Let me restate that the one person distilled down in the inquiry by the Australian Defence Force’s due process of examining these allegations said—and I requote this for the benefit of senators:

I did not observe any mistreatment at Camp Cropper.

Further, at paragraph 232, in reply to questions regarding what he did and who, if anyone, he reported to, he stated:

I expressed my concerns—

and those were concerns about cell sizes and—

about the possible abuse of detainees to Australian government officials on my return to Australia at the end of March 2004 and recommended that Australia should not be involved in the interview process.

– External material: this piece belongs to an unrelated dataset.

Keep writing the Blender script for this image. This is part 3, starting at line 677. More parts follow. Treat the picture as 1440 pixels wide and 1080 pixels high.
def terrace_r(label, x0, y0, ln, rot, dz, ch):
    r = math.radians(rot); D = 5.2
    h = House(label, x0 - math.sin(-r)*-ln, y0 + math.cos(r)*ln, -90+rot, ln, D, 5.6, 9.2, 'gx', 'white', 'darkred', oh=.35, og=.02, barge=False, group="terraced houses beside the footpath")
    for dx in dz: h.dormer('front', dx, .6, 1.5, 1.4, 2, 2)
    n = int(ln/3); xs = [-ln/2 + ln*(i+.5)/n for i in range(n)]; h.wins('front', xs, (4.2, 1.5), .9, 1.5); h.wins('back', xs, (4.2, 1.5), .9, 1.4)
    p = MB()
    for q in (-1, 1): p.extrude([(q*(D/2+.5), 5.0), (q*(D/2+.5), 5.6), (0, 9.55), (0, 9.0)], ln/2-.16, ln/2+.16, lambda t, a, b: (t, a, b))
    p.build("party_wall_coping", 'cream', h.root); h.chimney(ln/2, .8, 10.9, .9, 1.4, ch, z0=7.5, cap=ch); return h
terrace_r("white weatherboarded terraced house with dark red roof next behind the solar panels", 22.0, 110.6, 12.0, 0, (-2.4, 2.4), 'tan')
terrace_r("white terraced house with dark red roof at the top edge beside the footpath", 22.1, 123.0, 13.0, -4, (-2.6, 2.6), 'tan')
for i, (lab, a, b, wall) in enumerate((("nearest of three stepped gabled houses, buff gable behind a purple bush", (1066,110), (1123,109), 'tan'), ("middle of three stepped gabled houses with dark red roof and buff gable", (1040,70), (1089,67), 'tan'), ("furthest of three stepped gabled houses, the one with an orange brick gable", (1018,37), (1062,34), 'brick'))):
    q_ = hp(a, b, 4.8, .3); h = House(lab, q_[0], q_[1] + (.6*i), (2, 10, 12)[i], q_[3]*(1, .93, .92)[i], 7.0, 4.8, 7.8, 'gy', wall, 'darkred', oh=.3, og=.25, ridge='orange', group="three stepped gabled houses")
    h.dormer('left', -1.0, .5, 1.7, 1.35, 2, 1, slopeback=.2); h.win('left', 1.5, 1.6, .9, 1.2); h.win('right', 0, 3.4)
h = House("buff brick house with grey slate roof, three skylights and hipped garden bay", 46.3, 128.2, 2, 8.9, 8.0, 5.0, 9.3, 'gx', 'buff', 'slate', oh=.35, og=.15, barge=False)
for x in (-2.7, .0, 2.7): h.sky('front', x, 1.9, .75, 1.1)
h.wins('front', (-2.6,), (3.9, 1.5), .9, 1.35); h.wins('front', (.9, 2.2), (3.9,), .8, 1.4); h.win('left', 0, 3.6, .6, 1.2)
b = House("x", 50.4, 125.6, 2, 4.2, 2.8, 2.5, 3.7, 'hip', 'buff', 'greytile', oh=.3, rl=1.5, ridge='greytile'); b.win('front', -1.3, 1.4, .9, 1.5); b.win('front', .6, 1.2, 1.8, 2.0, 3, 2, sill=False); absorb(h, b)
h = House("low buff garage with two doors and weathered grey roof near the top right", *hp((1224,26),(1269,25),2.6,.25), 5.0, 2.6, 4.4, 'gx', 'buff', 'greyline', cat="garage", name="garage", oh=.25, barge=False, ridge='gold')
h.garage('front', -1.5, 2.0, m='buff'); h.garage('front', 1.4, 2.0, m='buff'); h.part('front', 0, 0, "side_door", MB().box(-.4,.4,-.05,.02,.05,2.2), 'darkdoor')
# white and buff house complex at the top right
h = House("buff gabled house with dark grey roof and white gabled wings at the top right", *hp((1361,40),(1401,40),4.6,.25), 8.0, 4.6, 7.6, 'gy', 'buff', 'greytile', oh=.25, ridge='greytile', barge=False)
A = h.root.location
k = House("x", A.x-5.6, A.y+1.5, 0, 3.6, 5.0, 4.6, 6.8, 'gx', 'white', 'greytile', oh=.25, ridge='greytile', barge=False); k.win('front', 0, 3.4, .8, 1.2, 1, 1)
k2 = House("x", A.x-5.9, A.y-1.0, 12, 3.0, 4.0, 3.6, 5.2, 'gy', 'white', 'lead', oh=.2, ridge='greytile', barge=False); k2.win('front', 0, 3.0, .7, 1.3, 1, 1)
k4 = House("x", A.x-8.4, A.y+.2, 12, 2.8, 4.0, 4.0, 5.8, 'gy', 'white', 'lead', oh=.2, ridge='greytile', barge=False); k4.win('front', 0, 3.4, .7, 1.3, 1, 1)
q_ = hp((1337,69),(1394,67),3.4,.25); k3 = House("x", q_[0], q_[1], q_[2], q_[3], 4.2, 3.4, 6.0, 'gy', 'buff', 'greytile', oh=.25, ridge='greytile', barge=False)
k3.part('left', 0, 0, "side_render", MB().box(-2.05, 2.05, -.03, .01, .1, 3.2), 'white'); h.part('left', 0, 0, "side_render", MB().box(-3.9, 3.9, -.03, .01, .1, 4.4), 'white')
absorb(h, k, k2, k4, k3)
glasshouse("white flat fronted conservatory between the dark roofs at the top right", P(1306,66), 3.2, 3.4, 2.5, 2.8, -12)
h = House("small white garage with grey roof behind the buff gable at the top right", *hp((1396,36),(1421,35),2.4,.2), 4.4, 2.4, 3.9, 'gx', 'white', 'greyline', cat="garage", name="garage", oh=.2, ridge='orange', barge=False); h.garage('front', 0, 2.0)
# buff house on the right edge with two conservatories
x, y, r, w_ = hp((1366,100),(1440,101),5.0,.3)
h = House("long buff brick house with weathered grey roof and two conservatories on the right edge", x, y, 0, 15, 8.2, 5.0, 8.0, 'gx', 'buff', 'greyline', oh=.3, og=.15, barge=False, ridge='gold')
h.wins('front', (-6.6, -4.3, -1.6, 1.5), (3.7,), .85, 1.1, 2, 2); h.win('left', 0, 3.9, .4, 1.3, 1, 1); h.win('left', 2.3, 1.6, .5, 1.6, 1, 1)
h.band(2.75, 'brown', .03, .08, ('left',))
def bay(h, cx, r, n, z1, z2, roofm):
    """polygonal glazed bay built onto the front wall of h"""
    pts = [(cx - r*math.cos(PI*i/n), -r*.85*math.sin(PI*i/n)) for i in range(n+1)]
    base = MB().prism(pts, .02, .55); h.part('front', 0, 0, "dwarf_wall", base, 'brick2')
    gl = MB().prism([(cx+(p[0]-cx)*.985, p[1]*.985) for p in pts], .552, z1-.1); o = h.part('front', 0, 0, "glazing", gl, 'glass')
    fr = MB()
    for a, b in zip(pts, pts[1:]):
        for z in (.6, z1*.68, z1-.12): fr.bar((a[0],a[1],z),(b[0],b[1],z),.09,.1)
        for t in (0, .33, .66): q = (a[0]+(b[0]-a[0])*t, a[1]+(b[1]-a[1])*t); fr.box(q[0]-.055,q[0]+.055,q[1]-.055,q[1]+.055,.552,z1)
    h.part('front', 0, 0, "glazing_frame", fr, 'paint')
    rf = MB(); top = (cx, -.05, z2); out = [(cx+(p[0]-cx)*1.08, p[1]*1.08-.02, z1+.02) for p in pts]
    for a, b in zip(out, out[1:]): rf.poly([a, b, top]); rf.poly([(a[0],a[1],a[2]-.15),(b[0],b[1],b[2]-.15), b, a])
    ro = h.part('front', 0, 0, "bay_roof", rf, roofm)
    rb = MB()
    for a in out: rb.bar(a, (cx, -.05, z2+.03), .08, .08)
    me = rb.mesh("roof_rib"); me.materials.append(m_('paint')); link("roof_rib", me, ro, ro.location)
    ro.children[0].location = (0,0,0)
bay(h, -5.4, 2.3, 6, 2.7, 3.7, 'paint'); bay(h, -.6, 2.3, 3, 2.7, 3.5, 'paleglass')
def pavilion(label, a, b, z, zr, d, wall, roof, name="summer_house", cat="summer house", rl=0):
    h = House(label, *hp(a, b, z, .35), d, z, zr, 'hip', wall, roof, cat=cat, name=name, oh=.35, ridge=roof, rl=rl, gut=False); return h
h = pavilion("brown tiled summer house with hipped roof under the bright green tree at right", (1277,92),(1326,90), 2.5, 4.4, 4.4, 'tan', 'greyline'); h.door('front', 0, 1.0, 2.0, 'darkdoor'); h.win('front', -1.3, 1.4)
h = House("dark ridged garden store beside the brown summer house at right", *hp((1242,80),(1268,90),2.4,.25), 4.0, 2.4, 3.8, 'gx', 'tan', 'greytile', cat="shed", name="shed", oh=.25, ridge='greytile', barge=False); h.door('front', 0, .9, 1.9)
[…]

It was borne out that no Australian was involved in the interview process or the interrogation process, other than as set out by me and by the report. It is absolutely clear from all the evidence and the facts. May I say that the attack this morning on Dr Gee is understandable. There is substantial disappointment and frustration on the part of the opposition in this place because they have no smoking gun—no evidence, nothing, not a feather to fly with—in this allegation against ADF personnel or any Australians serving in Iraq at the time of the realisation of what was happening at Abu Ghraib.

I come back to the one witness who could and did bring the facts to the committee: Mr Rod Barton. He said, ‘I did not observe any mistreatment.’ His evidence in his transcripts is clear. He was in no capacity an observer of, or a person who brings actual factual evidence of any tangible sort about, interrogation or mistreatment of prisoners by Australians in Iraq. This report gives the ADF a clean bill of health.

As an aside to all this, I say that, when an Australian citizen, for whatever reason, decides not to attend and make himself available for a Senate inquiry, he is—and thank goodness he is—absolutely entitled so to do. He is under no constraint, no compulsion whatsoever, to come before a Senate inquiry. The Senate has the power to bring him, should it so resolve. No such application, no such motion, was directed from the committee to the Senate. For Senator Faulkner to now want to heap the blame for his disappointment at the feet of Dr Gee is outrageous. I have no doubt that Dr Gee is a person of outstanding and high reputation in the community, and I for one support him, knowing as I do the witch-hunt factors that are involved in some of these inquiries put on, by virtue of the former construction of the numbers of this place, by the opposition.

Dr Gee was right, and I stand to defend him and his right not to appear before the Senate committee. If the committee had wanted him to appear and if he was considered by any member of the committee to have knowledge and the capacity to provide evidence to assist in the terms of reference, the committee should have passed a resolution that he be subpoenaed to attend. It did not do so. I for one will never, ever condone the condemning of an Australian citizen for exercising his right not to appear before a Senate committee.

I commend this report to the Senate. It was an important reference. It absolves absolutely the minister and the Australian Defence Force. I am very proud of them at all times, as they well know.